É um processo que ninguém deveria enfrentar sem estar psicologicamente preparada para isso. Especialmente quando denunciar um assediador significa ter que fazê-lo sob os olhos atentos e críticos de todo o país.

Sim, Anielle Franco é uma ministra de estado, assim como Silvio Almeida. Sim, existe inegável interesse público na história. Mas não são só as mulheres desconhecidas que devem ter seu direito ao anonimato preservado. O cargo de Anielle não muda o fato de que, caso o assédio tenha de fato ocorrido, ela é também uma mulher forçada a lidar com a dor de sofrer uma violência sexual no ambiente de trabalho.
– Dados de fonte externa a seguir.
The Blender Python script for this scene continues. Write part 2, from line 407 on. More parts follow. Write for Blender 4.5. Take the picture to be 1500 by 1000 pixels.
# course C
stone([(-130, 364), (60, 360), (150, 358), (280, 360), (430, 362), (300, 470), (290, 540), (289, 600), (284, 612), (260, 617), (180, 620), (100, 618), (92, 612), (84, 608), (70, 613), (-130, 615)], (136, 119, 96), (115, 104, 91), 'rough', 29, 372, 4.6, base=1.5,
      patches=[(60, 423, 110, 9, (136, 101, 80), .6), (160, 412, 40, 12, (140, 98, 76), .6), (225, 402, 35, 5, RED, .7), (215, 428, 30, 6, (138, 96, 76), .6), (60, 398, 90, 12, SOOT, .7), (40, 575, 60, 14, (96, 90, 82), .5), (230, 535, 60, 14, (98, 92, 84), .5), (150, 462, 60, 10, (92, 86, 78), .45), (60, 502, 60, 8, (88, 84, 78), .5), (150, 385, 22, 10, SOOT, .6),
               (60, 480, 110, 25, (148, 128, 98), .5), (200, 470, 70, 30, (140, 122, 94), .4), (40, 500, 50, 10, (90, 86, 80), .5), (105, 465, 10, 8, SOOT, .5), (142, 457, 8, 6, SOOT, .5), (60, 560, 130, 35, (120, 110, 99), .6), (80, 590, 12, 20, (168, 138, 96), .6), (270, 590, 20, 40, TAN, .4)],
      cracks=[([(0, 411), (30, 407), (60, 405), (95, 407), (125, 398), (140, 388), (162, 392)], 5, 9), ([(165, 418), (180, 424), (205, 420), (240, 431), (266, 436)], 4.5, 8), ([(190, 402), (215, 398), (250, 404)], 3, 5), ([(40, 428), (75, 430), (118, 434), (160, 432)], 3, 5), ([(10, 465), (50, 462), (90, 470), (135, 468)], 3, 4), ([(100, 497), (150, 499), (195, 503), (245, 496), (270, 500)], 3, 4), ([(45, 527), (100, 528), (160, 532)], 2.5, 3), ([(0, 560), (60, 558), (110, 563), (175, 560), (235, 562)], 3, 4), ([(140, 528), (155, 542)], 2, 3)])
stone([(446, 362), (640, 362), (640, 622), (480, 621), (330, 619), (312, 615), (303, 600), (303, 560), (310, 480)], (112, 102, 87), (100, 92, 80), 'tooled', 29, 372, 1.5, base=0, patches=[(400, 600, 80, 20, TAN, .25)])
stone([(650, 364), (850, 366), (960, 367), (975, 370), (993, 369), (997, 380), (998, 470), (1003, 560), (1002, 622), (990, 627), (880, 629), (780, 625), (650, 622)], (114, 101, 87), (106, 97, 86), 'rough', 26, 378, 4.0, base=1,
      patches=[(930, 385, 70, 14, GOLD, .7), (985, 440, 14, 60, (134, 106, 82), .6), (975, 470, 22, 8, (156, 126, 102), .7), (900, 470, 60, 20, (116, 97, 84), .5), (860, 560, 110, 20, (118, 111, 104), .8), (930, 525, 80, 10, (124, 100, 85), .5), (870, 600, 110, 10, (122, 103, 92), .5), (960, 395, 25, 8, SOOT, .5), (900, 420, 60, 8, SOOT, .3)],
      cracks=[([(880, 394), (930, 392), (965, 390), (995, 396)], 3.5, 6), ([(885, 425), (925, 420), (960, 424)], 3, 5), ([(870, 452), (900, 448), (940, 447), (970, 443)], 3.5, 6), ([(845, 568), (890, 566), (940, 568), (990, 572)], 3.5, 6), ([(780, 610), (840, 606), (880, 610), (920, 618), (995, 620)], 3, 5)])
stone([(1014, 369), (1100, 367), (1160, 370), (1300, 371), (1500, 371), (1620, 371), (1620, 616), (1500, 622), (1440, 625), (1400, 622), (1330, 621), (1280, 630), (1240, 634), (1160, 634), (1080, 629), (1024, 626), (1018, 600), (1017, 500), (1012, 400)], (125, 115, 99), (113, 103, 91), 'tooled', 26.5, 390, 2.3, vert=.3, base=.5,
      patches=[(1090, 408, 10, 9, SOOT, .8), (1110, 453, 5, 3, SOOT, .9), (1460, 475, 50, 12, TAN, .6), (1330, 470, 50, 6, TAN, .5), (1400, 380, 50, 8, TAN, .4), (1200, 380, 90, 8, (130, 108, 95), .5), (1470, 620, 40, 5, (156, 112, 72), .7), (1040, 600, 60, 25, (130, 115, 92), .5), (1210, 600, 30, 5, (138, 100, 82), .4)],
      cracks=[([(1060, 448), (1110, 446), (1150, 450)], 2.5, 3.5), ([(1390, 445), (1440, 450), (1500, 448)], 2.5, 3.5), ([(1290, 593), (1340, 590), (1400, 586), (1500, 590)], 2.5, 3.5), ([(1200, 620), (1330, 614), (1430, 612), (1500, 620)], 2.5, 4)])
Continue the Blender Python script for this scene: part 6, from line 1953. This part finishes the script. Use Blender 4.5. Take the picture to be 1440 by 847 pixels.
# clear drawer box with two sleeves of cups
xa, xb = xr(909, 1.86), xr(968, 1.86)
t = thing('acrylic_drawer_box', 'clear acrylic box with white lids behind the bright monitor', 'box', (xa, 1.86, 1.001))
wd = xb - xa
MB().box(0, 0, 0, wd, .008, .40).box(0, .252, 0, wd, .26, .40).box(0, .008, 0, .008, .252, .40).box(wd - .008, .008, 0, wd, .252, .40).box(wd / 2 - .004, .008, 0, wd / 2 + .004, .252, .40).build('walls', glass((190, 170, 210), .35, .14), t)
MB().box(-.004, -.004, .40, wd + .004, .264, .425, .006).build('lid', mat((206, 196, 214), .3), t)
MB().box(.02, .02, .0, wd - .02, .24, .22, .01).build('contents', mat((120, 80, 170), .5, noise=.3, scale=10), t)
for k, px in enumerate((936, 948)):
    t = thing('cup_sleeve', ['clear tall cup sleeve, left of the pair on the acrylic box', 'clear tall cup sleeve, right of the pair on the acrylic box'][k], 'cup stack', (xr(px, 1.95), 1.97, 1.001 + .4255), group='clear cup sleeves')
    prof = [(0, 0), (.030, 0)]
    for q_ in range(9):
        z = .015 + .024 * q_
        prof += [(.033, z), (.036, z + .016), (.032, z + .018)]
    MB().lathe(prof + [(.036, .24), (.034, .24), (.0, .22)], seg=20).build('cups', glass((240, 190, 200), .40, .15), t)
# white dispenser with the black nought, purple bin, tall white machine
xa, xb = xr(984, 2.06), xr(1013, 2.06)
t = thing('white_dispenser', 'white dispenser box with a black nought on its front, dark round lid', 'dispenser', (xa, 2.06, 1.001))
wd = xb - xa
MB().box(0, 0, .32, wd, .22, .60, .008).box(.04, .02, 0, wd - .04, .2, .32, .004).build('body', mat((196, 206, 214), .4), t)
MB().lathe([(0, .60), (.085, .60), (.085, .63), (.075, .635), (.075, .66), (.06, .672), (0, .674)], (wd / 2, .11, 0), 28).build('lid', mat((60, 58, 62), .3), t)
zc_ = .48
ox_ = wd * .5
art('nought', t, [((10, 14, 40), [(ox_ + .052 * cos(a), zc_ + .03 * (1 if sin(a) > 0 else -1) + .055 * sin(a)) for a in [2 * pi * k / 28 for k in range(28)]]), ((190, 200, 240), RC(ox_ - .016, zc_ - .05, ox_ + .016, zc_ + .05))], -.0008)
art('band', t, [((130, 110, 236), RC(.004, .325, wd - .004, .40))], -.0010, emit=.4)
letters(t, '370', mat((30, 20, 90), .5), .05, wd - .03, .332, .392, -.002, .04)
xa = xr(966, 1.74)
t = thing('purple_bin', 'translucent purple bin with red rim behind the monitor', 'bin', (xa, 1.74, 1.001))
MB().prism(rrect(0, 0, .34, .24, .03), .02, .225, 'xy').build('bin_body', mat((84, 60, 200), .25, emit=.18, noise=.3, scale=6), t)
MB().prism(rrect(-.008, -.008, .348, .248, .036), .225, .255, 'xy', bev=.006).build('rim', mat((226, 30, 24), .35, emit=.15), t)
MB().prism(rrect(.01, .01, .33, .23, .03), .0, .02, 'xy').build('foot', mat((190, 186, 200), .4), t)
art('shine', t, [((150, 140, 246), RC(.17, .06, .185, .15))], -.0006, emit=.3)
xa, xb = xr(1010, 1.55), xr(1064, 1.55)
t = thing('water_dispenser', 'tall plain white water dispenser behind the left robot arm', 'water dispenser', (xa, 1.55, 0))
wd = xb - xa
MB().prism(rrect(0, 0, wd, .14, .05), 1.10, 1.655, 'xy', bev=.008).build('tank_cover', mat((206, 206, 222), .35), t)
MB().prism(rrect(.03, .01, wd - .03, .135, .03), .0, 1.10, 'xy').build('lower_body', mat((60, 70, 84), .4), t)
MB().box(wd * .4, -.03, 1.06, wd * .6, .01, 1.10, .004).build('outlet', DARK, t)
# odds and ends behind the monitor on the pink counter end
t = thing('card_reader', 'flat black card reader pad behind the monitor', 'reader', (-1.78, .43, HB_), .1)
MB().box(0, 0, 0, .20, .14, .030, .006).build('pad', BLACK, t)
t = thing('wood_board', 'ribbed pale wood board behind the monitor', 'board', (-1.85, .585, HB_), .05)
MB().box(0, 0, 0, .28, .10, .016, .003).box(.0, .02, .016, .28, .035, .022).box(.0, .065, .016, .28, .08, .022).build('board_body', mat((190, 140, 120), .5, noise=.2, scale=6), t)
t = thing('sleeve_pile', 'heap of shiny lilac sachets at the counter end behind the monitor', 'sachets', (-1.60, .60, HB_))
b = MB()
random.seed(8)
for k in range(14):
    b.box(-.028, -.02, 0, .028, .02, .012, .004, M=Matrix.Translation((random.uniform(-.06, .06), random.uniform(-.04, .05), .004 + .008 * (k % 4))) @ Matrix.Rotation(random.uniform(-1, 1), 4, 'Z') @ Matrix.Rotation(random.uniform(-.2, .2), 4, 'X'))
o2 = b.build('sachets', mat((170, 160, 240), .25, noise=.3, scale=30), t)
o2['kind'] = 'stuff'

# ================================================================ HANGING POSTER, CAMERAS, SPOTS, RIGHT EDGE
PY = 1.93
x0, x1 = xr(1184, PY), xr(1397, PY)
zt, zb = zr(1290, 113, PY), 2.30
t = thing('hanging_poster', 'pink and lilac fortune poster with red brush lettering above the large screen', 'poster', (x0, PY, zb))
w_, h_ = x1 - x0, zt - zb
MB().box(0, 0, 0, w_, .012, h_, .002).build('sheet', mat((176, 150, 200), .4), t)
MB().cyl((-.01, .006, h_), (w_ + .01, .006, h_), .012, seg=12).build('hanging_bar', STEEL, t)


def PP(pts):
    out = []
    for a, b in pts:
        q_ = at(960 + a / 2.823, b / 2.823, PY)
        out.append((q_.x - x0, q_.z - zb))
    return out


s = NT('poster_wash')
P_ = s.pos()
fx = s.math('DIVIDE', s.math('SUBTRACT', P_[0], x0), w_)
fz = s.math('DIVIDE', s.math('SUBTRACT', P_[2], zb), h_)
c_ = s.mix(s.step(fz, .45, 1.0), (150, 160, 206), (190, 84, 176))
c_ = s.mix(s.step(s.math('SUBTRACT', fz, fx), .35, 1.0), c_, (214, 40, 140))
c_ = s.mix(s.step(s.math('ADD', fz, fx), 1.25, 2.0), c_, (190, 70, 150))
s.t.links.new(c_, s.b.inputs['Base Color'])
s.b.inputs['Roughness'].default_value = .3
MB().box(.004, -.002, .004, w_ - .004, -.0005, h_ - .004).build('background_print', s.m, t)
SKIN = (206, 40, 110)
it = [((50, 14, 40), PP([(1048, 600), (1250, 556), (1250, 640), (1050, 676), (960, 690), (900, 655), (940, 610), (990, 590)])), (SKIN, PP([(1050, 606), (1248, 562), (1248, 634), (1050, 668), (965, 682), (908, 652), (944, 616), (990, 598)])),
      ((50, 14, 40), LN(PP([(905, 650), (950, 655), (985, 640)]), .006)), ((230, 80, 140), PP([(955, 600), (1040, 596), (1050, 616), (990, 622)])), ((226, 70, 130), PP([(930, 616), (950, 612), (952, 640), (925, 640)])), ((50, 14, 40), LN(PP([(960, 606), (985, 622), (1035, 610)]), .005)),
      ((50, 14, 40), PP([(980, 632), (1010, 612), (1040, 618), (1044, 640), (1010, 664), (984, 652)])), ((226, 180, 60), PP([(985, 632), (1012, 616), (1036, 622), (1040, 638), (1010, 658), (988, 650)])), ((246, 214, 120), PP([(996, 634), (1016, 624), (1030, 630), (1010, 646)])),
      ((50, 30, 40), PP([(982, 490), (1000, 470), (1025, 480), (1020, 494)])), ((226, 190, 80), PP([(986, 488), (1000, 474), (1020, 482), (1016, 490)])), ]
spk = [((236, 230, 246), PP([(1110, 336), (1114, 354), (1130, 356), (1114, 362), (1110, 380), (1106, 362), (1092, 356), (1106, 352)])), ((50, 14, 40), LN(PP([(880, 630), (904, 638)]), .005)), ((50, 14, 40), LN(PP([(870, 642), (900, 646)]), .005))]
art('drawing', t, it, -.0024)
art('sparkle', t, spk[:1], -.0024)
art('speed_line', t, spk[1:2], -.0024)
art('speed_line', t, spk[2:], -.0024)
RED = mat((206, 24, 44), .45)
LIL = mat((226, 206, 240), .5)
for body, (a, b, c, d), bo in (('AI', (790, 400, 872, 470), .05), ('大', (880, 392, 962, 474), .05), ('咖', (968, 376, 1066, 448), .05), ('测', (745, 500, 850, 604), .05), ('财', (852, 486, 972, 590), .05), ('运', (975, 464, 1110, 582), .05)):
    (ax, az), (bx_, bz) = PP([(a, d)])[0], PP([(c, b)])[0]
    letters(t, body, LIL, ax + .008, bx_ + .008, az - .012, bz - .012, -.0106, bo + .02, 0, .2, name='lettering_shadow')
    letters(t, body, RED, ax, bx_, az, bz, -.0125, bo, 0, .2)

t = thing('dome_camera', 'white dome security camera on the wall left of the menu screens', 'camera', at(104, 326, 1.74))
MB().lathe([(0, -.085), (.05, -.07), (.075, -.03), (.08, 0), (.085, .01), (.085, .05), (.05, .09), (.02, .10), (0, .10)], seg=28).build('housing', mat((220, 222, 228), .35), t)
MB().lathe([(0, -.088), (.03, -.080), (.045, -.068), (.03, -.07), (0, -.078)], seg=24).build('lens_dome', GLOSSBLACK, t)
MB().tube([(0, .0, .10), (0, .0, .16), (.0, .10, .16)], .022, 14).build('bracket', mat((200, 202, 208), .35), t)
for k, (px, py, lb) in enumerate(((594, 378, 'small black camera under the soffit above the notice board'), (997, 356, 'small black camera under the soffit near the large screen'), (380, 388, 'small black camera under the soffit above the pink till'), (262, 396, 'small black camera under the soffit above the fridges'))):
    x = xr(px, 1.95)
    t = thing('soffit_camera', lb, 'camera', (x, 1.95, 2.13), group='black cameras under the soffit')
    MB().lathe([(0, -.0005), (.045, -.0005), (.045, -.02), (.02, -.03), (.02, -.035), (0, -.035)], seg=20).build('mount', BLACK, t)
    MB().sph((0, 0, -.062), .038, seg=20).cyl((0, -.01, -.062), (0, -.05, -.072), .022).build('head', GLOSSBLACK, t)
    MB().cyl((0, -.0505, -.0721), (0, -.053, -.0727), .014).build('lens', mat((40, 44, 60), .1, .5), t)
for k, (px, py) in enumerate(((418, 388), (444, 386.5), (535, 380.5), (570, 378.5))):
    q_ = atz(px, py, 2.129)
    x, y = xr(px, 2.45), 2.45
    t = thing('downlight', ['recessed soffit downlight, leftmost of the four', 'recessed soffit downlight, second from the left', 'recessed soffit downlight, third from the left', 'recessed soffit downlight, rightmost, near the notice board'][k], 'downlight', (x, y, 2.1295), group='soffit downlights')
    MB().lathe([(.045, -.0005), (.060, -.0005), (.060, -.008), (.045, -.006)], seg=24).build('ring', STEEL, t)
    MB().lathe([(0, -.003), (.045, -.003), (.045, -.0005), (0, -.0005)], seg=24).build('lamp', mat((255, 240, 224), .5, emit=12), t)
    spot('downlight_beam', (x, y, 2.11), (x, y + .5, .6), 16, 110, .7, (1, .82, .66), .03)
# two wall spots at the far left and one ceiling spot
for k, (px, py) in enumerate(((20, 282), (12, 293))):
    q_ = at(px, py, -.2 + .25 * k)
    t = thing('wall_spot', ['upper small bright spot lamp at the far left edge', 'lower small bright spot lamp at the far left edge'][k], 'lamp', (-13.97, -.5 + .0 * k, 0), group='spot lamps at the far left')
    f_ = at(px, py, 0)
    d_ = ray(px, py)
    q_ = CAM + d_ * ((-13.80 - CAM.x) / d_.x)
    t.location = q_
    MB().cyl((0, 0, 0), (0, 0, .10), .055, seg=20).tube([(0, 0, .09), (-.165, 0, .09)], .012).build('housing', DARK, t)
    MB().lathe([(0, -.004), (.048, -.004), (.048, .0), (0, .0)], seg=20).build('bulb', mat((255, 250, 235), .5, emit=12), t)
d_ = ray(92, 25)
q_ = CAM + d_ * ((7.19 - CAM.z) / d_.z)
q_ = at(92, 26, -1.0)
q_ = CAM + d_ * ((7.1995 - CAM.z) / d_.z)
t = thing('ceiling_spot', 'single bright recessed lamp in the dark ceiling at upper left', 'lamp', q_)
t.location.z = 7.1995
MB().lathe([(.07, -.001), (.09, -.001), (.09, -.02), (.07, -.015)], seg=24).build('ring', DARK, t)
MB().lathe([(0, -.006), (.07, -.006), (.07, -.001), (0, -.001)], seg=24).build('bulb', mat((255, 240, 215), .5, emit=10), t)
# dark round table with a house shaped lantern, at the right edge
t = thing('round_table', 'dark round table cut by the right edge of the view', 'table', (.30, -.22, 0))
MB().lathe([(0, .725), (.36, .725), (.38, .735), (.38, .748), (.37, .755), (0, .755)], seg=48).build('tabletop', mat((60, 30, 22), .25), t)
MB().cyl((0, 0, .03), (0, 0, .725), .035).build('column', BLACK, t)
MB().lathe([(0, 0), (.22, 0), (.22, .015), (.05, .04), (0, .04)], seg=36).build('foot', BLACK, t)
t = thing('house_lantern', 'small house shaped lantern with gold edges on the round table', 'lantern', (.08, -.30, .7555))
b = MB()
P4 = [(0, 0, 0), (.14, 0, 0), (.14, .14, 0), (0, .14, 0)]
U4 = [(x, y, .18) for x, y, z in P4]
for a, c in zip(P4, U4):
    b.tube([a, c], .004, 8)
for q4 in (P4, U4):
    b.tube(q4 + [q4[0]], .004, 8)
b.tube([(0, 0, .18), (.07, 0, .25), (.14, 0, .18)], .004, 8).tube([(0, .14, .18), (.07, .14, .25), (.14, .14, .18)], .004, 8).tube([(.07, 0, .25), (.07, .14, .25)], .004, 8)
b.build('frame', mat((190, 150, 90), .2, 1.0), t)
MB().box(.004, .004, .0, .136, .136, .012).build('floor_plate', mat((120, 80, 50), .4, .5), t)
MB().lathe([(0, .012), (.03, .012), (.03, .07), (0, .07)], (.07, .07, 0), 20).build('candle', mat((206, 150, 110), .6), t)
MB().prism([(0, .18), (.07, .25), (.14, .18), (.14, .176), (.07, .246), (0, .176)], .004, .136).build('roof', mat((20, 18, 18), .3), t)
Três a cada quatro brasileiras

É uma dor enfrentada por três a cada quatro brasileiras, segundo uma pesquisa de 2020 do Instituto Patrícia Galvão e da Locomotiva. E, assim como essa multidão de mulheres, Anielle pode estar lidando com emoções como medo, perda de autoconfiança, vergonha, culpa, insegurança e confusão – alguns dos sentimentos mais comuns relacionados a esse tipo de assédio, de acordo com um estudo conduzido pelo Think Eva e pelo LinkedIn.

Mais da metade das vítimas pensam “colocariam a culpa em mim”, e não seria surpreendente que isso passasse pela cabeça de uma mulher negra que, apesar de ocupar um cargo de poder, está sob intenso escrutínio desde o início do governo. Uma mulher que estaria lidando com um homem extremamente respeitado e admirado.

Silvio Almeida nega veementemente ter cometido qualquer assédio e, em seu pronunciamento em vídeo, reforçou clichês extremamente problemáticos para quem lidera o Ministério dos Direitos Humanos.